Thursday, November 22, 2012

So ends a day of thanks....... and weird questions.

So I would start a list of things I'm thankful for but it would be really long...... and full of random stuff. So I will only name a few, I am thankful for my Family, my Friends, my house, my Operation Barnabas Family, my car, my job........... and that someone bought out Hostess to I don't have to start a collection of twinkles to last me my whole life. (because my closet is getting full and i can't find my cloths anymore)

So I might as well tell you that working at a grocery store you would think that no weird stories would come from working there. I can tell you they do. I was checking out food for a costumer when he randomly out of the blue asks me, "So if your family turned into zombies would you kill them?"
So needless to say there was awkward silence trying to come up with an answer. Then pulling from my quick witt and amazing fast thinking skills I answered "............Um.......I like my family, no I wouldn't kill them."  What?! How would you answer that question?! "Yes I would totally kill them and make myself look like a psychopath and then live my whole life regretting that I killed my family!" What concerned me even more was later that day a guy came with a whole cart load of food and told me he was preparing for the zombie apocalypse......... And you people say my elevator doesn't go to the top floor.

Anyway, I'm all done for today. Have a great day, count your blessings and stay away from people who want to eat your brain.

Wednesday, November 21, 2012

Why no superheroes/faultiness of Iron Man movie plot lines

As of today, no superheroes exist, but needless to say I do believe they are in hiding waiting for the right moment. Why? Because with the current media a superheroes secret idenity would be found out in a day. Then the superhero would be caught and tested on. No I don't think that sounds to great for superheroes. 

On other matters I find that marvel needs to find a new idea for Iron Man 3. I know that would cut back production of the movie but seriously they need to come up with a new plot line. If you think this plot line is new you are sadly mistaken. Okay so in the first Iron Man, Iron Man builds a suit, someone steals the blueprints, builds his own suit and tries to kill Iron Man.

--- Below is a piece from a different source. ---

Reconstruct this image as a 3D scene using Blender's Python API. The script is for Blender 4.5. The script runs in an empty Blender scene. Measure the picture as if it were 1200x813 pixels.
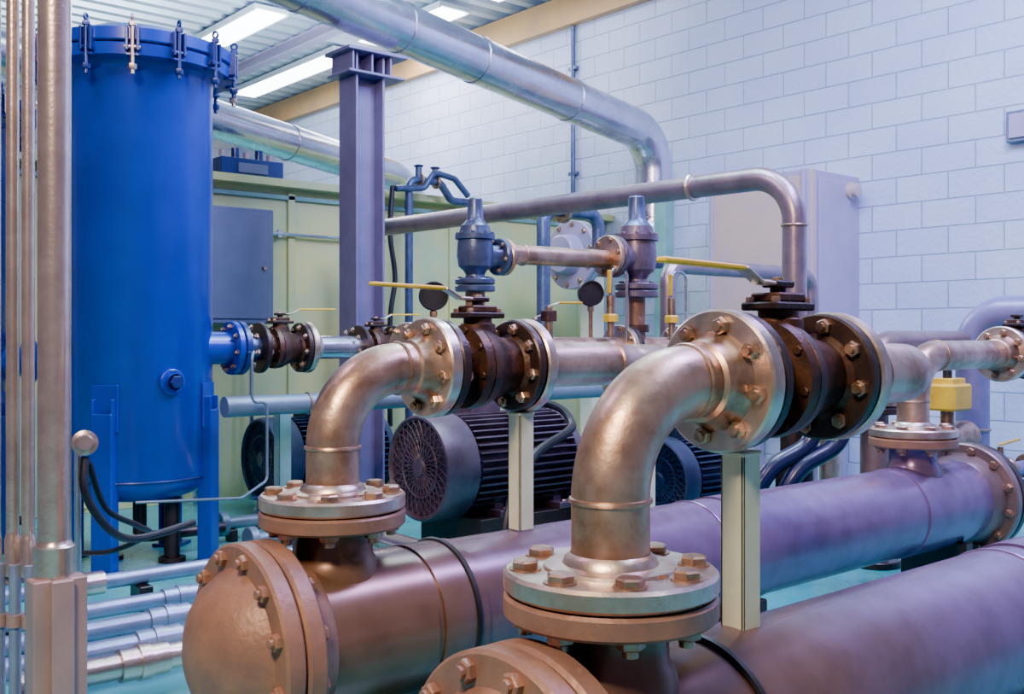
import bpy, bmesh, math, random
from mathutils import Vector, Matrix
random.seed(7)
V=Vector
X=V((1,0,0));Y=V((0,1,0));Z=V((0,0,1))
try: bpy.context.scene.view_settings.look='AgX - Punchy'
except Exception: pass
# ------------------------------------------------------------------ materials
def mat(name,c1,c2=None,metal=0.0,rough=0.5,scale=6.0,bump=0.0,bscale=60,coat=0.0,r2=None,emit=None,es=0,c3=None,detail=6,pos=(0.35,0.65)):
    m=bpy.data.materials.new(name);m.use_nodes=True
    nt=m.node_tree;N=nt.nodes;L=nt.links
    p=N['Principled BSDF'];p.inputs['Metallic'].default_value=metal;p.inputs['Roughness'].default_value=rough
    p.inputs['Coat Weight'].default_value=coat;p.inputs['Coat Roughness'].default_value=0.15
    g=N.new('ShaderNodeNewGeometry')
    if c2 is None: c2=tuple(x*0.75 for x in c1)
    n=N.new('ShaderNodeTexNoise');n.inputs['Scale'].default_value=scale;n.inputs['Detail'].default_value=detail;n.inputs['Roughness'].default_value=0.62
    L.new(g.outputs['Position'],n.inputs['Vector'])
    r=N.new('ShaderNodeValToRGB');r.color_ramp.elements[0].position=pos[0];r.color_ramp.elements[1].position=pos[1]
    r.color_ramp.elements[0].color=(*c1,1);r.color_ramp.elements[1].color=(*c2,1)
    if c3:
        e=r.color_ramp.elements.new(min(.98,pos[1]+.07));e.color=(*c3,1)
    L.new(n.outputs['Fac'],r.inputs['Fac']);L.new(r.outputs['Color'],p.inputs['Base Color'])
    if r2 is not None:
        mr=N.new('ShaderNodeMapRange');mr.inputs['From Min'].default_value=.3;mr.inputs['From Max'].default_value=.7
        mr.inputs['To Min'].default_value=rough;mr.inputs['To Max'].default_value=r2
        n3=N.new('ShaderNodeTexNoise');n3.inputs['Scale'].default_value=scale*2.3;n3.inputs['Detail'].default_value=5
        L.new(g.outputs['Position'],n3.inputs['Vector'])
        L.new(n3.outputs['Fac'],mr.inputs['Value']);L.new(mr.outputs['Result'],p.inputs['Roughness'])
    if bump>0:
        n2=N.new('ShaderNodeTexNoise');n2.inputs['Scale'].default_value=bscale;n2.inputs['Detail'].default_value=4
        L.new(g.outputs['Position'],n2.inputs['Vector'])
        b=N.new('ShaderNodeBump');b.inputs['Strength'].default_value=bump;b.inputs['Distance'].default_value=0.004
        L.new(n2.outputs['Fac'],b.inputs['Height']);L.new(b.outputs['Normal'],p.inputs['Normal'])
    if emit:
        p.inputs['Emission Color'].default_value=(*emit,1);p.inputs['Emission Strength'].default_value=es
    return m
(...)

Iron Man 2: Someone steals the blueprints, builds his own suit, tries to kill Iron Man. from the new trailer Iron man 3 will go something like this: Someone steals the blueprints, builds his own suit, tries to kill Iron man................ Okay so I don't know how to be concerned about this, We are either completely stupid for not seeing this right away or the maker of Iron Man needs to think up a villain without a iron man suit. I can think up a good plot line, An angry worker at Stark labs seeks revenge, gets shocked so badly it should have killed him, has the ability to control electricity, Shuts down Tony Starks suit with a power surge, and tries to kill Iron Man. Boom! I just thought up a better plot line for Iron Man 3 and it only took me five minutes! if I can say so my self "Joshua Welling for the win!"    

I Forgot About Josh In the Mornings

Welcome to my blog! This is for people who need a positive outlook at life, or just need to raise an eyebrow and scratch your head in confusion. Here I will post about how I'm doing, my weird thoughts on life, jokes that I pick up and anything else that comes to mind. I will start out my blogging by telling you why I named my blog I Forgot About Josh In the Mornings. I was at my Operation Barnabas reunion, (a reunion for a six week missions trip I went on for the summer for those of you who don't know) and it was the first morning when all the guys from the trip where together. We were all waking up and I was my usual chipper self in the mornings. I was going off on one of my odd thoughts and Trevor with a confused look on his face stops me right in the middle of my rant and said, "You know, I forgot about Josh in the mornings." To which my reply was, "That would be an amusing title for a TV show." So that is how the name of my blog came about. More stories of my random stupidity on Operation Barnabas will probably follow in future posts so you can understand where Trevor is coming from.